Their exposure to the unit will be approximately 1 hour 20 minutes a week and 5 hours 20 minutes over the month-long unit.


The weekly lesson activities:

Every learning session throughout the week - both individual and group sessions - will have a short, guided reading session to expose them to as much of the target sentence building as possible, the remainder of the lesson will use other activities/games/songs/ to support the unit.

Small group/individual activities (approximately 20 minutes)


 Video examples of Reader practice


Video examples of small group game and activities


 Large group class lesson example (30 minutes a lesson)


Large Lesson Group Game Videos from the month 


Transportation Results after a month.

 The results were very positive.

Here is a table showing the level the students reached after a month. To achieve a level, students need to be able to show for listening or say at least eight of the target sentences for speaking of that level without any help. 

Out of the first group - the complete beginners - most knew and correctly pronounced at least 10 of the vocabulary words by themselves without any assistance. Four still need quite a bit of help pronouncing the majority of the vocabulary. Most are confident speaking the sentences from level B. All of them understood aurally what is being said in Levels C and D (in the air, in the water, fast, powerful..etc), and a few got quite capable of using adjectives correctly from level D, although they do often need prompting and support speaking levels C and D.

 Of the students who already had some prior knowledge of a few of the vocabulary words before the unit, most correctly pronounced all of the 16 vocabulary words, although there sometimes were one or two vocabulary words they needed some prompts to remember. Most quickly picked up level B and the sentence pattern. Like the complete beginner group, they needed some guidance as they sometimes mix up land, air, and water, when practicing Level C, but a few were quite capable of using Level C and D. 

The higher-level group picked up all the vocabulary over the month and reached a good understanding and used Level D relatively consistently. They seemed to enjoy experimenting and expanding the sentence structure further, substituting different vocabulary, adjectives, and prepositions from outside the unit into the sentence structure.

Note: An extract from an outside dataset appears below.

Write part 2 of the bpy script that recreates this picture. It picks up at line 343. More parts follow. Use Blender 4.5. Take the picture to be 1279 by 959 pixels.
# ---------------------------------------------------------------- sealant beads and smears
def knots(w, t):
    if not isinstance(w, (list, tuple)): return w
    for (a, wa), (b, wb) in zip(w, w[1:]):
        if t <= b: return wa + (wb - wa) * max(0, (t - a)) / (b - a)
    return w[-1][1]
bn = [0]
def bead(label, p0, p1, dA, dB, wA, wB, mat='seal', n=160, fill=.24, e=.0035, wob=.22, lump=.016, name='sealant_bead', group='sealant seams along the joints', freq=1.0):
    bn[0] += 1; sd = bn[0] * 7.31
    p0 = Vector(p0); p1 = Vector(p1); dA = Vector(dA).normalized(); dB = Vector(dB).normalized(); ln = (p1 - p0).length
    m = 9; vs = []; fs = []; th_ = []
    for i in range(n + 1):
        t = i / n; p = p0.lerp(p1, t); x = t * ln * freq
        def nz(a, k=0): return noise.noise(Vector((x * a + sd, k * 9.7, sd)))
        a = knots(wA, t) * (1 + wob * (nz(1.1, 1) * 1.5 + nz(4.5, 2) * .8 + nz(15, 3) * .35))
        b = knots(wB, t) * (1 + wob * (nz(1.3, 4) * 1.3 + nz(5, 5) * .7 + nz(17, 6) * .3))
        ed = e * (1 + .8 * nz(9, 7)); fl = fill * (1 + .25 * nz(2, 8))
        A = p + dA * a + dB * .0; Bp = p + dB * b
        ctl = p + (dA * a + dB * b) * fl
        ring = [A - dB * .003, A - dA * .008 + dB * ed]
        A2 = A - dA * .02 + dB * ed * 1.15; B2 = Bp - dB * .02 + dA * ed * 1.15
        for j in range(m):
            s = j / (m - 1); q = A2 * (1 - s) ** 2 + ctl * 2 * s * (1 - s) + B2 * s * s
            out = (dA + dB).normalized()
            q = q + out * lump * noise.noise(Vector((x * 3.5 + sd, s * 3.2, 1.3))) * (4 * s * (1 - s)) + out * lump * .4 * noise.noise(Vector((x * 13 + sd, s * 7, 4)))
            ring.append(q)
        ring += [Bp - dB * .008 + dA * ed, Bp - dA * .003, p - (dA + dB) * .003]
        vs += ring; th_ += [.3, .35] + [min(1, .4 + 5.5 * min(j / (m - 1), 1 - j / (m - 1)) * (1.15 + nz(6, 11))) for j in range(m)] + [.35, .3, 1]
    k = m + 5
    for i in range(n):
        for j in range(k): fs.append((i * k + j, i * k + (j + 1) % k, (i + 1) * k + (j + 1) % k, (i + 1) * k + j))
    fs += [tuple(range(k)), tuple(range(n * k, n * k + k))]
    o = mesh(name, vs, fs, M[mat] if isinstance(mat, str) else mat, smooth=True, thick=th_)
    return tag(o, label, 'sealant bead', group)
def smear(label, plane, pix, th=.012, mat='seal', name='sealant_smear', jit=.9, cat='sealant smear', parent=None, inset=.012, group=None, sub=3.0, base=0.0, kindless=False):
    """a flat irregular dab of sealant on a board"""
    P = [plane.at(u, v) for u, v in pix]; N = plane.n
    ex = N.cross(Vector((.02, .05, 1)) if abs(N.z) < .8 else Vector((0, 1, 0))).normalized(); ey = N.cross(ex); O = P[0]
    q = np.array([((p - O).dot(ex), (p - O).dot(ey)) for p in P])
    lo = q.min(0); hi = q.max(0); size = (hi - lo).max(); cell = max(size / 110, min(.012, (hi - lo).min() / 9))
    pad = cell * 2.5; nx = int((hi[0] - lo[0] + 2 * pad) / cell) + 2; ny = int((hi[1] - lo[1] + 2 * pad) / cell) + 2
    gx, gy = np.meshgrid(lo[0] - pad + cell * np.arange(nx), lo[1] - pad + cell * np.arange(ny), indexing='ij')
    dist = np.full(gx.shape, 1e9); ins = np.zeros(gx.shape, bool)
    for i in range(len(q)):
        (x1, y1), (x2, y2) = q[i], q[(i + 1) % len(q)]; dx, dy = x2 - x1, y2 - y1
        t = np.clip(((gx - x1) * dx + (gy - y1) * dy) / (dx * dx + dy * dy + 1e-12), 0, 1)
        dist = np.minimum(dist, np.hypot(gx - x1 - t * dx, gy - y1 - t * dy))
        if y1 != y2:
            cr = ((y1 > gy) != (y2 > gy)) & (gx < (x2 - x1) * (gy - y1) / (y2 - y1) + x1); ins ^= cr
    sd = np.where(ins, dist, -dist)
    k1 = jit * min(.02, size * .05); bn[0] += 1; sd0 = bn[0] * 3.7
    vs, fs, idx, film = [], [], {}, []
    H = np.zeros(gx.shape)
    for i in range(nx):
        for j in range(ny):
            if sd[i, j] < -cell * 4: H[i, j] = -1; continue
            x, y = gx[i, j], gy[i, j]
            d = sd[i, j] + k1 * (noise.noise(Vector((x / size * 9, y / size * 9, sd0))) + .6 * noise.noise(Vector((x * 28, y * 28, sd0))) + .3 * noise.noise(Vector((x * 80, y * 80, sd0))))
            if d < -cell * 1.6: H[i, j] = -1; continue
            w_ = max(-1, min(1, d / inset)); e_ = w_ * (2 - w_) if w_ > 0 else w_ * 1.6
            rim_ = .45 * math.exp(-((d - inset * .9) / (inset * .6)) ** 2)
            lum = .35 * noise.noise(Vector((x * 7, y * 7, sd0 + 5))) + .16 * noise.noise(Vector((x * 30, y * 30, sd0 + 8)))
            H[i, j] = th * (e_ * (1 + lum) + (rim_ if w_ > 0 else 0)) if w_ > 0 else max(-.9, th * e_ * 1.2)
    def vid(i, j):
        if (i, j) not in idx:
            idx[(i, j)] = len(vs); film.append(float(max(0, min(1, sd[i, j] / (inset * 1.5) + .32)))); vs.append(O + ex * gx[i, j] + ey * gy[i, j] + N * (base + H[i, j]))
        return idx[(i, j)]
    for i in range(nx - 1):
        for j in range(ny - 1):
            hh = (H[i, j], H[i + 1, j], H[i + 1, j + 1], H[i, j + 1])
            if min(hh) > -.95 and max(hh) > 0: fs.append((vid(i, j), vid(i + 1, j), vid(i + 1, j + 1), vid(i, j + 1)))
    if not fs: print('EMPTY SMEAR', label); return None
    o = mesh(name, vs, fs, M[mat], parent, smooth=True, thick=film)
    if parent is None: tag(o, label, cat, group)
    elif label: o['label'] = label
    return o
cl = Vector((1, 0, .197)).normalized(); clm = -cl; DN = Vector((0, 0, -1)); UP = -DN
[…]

Overall, the structure and unit worked well. I am more than happy with the progress as every student throughout the month improved, showed confidence, and was motivated to learn. The structure and ease of differentiation for all levels gave something for everyone and also made it attainable and understandable for all students, thus increasing motivation, enjoyment and confidence to learn.  This in turn helped all students speak more which of course helped improve their rate of progress, pronunciation and general English ability. Every age and ability had some aspect that was challenging useful and interesting for them and overall I am more than happy with the structure and how it helped make the learning and teaching more enjoyable and rewarding.